La municipalité du canton de Ham-Nord se trouve à 65km au sud de Victoriaville, dans les Bois-Francs. Le correspondant de L’Écho des Bois-Francs à cet endroit, pince-sans-rire, y va de ce texte, le 20 novembre 1897, sur les femmes du village qui aiment babiller.

 

Les femmes du village exerçaient leur faconde
Emportant leurs rouets ou leurs tricots légers
Elles se rassemblaient le soir chez l’une d’elles,
Pour apprendre à conter les dernières nouvelles

Ces vers de [Léon-Pamphile] Lemay], le fidèle peintre de nos mœurs rurales, me sont remis en mémoire par l’effort que fait ici en ce moment le beau sexe pour faire revivre une vieille coutume campagnarde qui était tombée en désuétude : celles des bees de femmes, bees pour filer, etc.

Il y en a déjà eu deux depuis que la saison est commencée.

Et il paraît que là :

Pendant que grondaient les rapides fuseaux,
Que l’aiguille d’acier nouait de fins résaux [sic],
Les langues s’agitaient comme fait la ramure,
Lorsqu’après un jour chaud la brise murmure.

Mais il faut que j’arrête là la citation si je ne veux pas provoquer contre ma personnalité l’ire de ces dames.
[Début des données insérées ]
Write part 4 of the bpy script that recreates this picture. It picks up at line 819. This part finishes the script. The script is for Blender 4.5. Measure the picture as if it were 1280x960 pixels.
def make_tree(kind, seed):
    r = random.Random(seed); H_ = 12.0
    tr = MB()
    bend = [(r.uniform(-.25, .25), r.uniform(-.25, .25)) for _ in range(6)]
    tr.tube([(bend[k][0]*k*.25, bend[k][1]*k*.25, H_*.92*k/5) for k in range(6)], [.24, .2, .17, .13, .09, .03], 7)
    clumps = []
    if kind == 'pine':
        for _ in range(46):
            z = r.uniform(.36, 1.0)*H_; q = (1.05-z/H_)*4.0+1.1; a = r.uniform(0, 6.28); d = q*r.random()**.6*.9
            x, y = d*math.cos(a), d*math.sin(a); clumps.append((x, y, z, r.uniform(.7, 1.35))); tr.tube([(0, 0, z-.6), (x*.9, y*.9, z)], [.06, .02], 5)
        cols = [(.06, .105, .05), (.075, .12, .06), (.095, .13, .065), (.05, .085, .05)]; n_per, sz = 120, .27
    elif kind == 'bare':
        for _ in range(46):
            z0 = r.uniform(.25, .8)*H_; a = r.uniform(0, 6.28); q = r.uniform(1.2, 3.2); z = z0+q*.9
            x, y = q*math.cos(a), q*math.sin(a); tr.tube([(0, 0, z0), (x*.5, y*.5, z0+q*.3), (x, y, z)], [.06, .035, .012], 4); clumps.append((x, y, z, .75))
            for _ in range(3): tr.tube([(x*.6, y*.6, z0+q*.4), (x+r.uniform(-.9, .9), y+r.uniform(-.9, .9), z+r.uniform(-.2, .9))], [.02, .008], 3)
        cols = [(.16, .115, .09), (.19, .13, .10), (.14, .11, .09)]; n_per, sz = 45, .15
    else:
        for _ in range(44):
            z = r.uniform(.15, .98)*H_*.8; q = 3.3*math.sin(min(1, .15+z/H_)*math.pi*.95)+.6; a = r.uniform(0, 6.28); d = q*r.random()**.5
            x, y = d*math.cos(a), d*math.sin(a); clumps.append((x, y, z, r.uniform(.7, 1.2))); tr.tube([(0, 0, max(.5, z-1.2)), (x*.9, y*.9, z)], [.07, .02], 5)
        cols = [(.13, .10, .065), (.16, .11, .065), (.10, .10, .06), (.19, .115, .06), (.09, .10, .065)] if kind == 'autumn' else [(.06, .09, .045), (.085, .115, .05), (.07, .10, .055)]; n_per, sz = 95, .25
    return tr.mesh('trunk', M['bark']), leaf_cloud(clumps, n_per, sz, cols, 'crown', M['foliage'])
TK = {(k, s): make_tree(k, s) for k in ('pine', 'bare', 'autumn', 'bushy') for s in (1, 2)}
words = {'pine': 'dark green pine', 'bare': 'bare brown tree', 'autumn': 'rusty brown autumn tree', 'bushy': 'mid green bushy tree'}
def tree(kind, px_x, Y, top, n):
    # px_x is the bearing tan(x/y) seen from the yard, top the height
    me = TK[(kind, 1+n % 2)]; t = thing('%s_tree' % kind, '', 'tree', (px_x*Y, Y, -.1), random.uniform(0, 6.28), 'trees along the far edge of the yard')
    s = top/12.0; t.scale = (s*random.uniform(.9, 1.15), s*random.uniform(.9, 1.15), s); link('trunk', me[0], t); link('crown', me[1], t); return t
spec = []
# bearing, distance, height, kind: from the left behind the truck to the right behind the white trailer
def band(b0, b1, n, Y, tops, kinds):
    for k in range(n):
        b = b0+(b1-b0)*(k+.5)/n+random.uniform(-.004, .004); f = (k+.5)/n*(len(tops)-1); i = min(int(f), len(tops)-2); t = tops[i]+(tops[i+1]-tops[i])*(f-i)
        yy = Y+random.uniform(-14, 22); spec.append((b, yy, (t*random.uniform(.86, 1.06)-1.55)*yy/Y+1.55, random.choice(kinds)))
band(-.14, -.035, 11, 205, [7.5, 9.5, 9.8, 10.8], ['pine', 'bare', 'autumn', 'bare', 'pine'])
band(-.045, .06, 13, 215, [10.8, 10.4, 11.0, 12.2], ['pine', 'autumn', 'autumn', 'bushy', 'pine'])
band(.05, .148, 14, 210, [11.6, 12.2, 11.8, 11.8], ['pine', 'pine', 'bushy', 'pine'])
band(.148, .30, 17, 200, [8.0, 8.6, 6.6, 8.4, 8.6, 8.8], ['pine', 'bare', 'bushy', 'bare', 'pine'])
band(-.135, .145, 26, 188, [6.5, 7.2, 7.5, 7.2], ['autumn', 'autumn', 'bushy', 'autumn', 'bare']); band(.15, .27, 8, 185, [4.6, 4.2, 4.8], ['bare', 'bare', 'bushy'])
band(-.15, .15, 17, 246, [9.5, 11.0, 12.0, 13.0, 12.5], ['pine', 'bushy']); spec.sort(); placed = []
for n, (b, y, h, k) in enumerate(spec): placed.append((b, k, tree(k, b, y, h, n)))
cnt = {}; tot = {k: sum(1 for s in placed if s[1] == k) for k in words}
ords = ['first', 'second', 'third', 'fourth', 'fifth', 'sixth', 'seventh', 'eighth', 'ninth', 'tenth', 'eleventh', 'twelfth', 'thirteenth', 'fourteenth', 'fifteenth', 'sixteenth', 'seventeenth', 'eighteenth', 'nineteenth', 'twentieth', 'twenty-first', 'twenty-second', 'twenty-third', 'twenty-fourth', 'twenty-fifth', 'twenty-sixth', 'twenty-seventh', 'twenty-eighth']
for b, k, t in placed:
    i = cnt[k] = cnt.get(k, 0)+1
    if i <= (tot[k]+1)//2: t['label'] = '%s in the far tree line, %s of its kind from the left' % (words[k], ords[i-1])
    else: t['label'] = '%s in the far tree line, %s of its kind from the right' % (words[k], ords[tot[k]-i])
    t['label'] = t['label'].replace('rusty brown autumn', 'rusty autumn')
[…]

Hélas ! si ce malheur arrivait, ce n’est pas le spirituel auteur de TonKouron [un des personnages des écrits de LeMay], mais ce pauvre moi qui se ferait bel et bien éplucher à la prochaine réunion…

Que penser, dirait l’une d’un homme
Qui critique toujours et partout sans qu’il se nomme
Ne peut-on pas au moins le croire malapris
Et l’autre répondrait Certes ! c’est bien permis
Et les sous-entendus, les doutes, les soupçons
Reviendraient apprêtés de toutes les façons…

Ma foi, c’est si bien dit que je ne puis résister à la tentation de citer le quatrain final du chapitre.

Seulement pour ne pas être méchant envers nos gentilles et toutes aimables villageoises, j’en adoucirai quelques expressions, que M. Lemay lui-même n’eut pas employées à leur adresse s’il eut connu comme moi leur discrétion et leur gentillesse :

[Je souligne les mots substitués, comme je l’ai fait, d’ailleurs, plus haut.]

Et tordant les brins d’or des soyeuses filacées,
Ainsi causaient souvent les fileuses loquaces
Au récit de la veille ajoutant un détail.
Et mêlant sans remords babillage au travail.

Qu’on n’aille pas m’interpréter à mal et croire que je censure — au contraire, je suis toujours heureux de voir subsister les bonnes vieilles coutumes. Je regrette même de constater que nos jeunes filles soient pas [sic] douées de l’esprit d’initiative de leurs aînées, ces dames. Allons mesdemoiselles, soyez puritaines si vous le voulez, mais sans marques, organisez-vous aussi des bees ou quelque chose comme cela qui puisse fournir aux jeunes gens l’occasion de vous rencontrer, de jouir de votre agréable compagnie, de rompre enfin la monotonie des longues soirées d’hiver.

Après tout, les garçons et les filles, ça n’a pas été créé et mis au monde expressément et uniquement pour se regarder, chacun de chez soi, éternellement et niaisement comme des chiens de faïence…. et comme je soupçonne que ça se pratique actuellement.

 

L’illustration est parue dans Le Monde illustré du 13 avril 1901. On la retrouve sur le site de Bibliothèque et Archives nationales du Québec, au descripteur «Filage à la main».